The latest weakness has been accompanied by a sustained outflow from US spot Bitcoin exchange-traded funds, with investors withdrawing about US$1 billion this week alone. That has extended the funds’ worst run of net outflows since launch and raised fresh questions about whether institutional demand is softening. Some analysts, including research firm Presto, said the pullback may reflect a broader shift in risk appetite rather than a problem unique to crypto, pointing to geopolitical tensions and changing expectations for US interest rate cuts.
Market behaviour on Deribit, the world’s largest crypto options exchange, also signals growing caution. The most actively traded contract in the past 24 hours was a US$50,000 put option expiring later this month, a sign traders are seeking protection against further downside. Other popular bearish positions were clustered around US$65,000 and US$55,000, while only one bullish US$80,000 contract appeared among the most active trades. The pattern suggests that short-term sentiment has turned notably defensive.
The sell-off has revived debate over Bitcoin’s long-term value and resilience. Critics say the cryptocurrency remains vulnerable to abrupt declines because it lacks the protections and stability of traditional financial assets. Long-time Bitcoin critic Peter Schiff argued that the market is far from a bottom, warning on social media that a break below US$50,000 could trigger a much steeper collapse. He said such a move could shake the confidence of long-term holders and force many to exit the market.
Schiff also questioned whether Bitcoin’s decline could be an early warning sign for broader financial markets, particularly risk assets. He suggested investors may increasingly move toward safer assets such as gold and value stocks if uncertainty around inflation, interest rates and geopolitical tensions continues to rise.
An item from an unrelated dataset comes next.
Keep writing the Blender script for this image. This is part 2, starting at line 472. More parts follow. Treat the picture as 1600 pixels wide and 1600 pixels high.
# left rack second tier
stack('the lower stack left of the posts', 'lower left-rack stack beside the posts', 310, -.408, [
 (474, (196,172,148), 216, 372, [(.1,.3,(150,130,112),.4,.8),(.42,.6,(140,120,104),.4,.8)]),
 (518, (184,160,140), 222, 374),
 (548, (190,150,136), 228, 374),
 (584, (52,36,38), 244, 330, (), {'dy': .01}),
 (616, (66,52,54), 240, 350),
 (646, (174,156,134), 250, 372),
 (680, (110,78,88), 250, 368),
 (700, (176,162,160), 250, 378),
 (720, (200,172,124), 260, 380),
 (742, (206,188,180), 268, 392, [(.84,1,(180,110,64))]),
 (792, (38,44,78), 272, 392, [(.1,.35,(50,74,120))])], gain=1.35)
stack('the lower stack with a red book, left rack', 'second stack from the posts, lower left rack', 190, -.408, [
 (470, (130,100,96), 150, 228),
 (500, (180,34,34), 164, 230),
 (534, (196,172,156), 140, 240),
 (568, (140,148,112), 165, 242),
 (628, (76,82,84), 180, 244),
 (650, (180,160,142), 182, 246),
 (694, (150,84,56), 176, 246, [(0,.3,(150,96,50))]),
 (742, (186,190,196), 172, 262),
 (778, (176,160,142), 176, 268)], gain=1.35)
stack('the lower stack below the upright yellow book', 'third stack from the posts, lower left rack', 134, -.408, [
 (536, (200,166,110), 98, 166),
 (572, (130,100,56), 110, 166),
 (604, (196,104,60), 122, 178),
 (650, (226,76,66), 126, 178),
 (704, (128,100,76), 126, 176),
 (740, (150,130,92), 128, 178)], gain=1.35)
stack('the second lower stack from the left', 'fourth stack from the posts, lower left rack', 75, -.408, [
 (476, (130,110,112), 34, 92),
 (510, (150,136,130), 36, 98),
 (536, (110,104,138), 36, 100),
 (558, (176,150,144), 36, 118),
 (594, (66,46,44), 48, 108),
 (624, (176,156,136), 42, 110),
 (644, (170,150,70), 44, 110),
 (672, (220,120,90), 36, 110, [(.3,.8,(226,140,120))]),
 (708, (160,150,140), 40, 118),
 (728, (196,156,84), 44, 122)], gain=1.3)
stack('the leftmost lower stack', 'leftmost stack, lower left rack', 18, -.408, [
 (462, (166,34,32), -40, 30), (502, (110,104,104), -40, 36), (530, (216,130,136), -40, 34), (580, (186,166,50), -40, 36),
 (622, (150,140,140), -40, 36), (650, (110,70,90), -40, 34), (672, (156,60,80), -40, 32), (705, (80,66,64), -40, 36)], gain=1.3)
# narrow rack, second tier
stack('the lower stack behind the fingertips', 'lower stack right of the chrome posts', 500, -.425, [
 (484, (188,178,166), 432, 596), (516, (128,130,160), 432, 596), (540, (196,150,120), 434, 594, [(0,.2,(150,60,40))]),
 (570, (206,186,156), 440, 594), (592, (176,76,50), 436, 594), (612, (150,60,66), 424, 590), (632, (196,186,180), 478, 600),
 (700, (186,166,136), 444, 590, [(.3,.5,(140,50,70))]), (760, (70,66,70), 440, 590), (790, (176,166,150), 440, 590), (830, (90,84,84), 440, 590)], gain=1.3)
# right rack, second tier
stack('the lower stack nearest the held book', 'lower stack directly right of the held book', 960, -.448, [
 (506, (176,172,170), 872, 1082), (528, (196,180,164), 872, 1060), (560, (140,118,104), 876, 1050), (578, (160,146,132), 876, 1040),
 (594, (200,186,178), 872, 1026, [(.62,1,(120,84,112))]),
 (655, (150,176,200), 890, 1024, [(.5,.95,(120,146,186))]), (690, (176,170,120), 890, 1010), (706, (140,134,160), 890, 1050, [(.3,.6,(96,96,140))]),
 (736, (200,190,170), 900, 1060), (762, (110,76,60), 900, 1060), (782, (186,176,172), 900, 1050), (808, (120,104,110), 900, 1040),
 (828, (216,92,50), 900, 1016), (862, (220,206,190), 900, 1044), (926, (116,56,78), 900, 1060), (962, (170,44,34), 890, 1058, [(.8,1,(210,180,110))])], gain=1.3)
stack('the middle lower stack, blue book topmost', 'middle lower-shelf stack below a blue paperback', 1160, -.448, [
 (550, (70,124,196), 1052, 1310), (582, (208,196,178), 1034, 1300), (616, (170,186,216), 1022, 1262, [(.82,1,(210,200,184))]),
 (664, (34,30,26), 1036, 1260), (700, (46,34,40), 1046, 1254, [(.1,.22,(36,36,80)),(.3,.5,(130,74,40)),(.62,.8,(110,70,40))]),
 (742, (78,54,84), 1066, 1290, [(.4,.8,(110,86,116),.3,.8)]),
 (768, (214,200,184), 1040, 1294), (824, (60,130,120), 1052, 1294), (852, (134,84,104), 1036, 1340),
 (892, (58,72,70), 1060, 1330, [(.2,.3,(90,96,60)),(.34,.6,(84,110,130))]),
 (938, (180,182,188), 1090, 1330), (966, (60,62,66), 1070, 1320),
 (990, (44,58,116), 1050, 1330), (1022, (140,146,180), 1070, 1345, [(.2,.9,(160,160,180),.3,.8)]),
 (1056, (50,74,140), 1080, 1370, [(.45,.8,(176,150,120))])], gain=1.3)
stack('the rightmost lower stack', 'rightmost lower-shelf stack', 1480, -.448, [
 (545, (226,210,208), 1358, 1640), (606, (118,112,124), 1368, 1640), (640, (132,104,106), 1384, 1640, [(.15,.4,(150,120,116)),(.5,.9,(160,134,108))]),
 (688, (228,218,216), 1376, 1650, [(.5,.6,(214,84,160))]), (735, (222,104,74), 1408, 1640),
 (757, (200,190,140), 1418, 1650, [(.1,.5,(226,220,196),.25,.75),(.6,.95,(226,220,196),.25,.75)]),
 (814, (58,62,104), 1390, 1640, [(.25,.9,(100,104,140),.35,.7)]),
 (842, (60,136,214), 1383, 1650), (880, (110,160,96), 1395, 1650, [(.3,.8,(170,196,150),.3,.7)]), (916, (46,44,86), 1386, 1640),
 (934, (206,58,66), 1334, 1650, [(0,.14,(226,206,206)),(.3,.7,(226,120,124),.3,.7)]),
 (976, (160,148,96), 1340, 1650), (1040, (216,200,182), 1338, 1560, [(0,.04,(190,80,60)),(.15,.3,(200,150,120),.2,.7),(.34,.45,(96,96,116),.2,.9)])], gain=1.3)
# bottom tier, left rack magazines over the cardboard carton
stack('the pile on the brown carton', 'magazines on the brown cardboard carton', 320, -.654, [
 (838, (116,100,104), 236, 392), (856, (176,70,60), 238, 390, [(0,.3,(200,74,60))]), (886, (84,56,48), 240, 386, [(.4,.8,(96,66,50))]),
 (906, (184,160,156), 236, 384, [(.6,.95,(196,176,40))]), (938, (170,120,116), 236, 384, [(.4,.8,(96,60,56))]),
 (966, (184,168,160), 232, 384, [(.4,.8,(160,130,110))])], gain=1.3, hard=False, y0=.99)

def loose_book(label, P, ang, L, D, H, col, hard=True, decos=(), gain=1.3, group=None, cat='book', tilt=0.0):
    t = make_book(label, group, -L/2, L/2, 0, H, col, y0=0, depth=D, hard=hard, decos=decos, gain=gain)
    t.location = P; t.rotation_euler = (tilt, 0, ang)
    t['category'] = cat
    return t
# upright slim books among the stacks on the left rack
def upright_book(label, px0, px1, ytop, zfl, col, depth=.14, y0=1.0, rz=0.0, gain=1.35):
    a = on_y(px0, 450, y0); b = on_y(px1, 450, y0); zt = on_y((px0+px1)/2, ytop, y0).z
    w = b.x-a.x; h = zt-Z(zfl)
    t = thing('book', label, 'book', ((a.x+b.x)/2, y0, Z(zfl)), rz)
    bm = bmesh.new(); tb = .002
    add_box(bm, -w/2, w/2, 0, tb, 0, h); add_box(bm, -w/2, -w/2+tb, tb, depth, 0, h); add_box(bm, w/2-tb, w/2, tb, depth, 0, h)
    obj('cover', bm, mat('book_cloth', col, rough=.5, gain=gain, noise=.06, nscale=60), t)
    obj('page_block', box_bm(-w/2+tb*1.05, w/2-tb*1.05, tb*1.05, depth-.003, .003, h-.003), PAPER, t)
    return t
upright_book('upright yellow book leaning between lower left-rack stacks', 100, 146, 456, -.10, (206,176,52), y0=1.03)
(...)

Despite the heavy losses, Bitcoin is still trading well above the lows seen during previous crypto bear markets. Supporters of the asset continue to argue that short-term volatility is part of its evolution as a new financial technology. For now, attention is focused on whether the US$60,000 support level can hold. If that level fails, analysts warn that another wave of selling could follow, potentially pushing Bitcoin lower and deepening the current correction.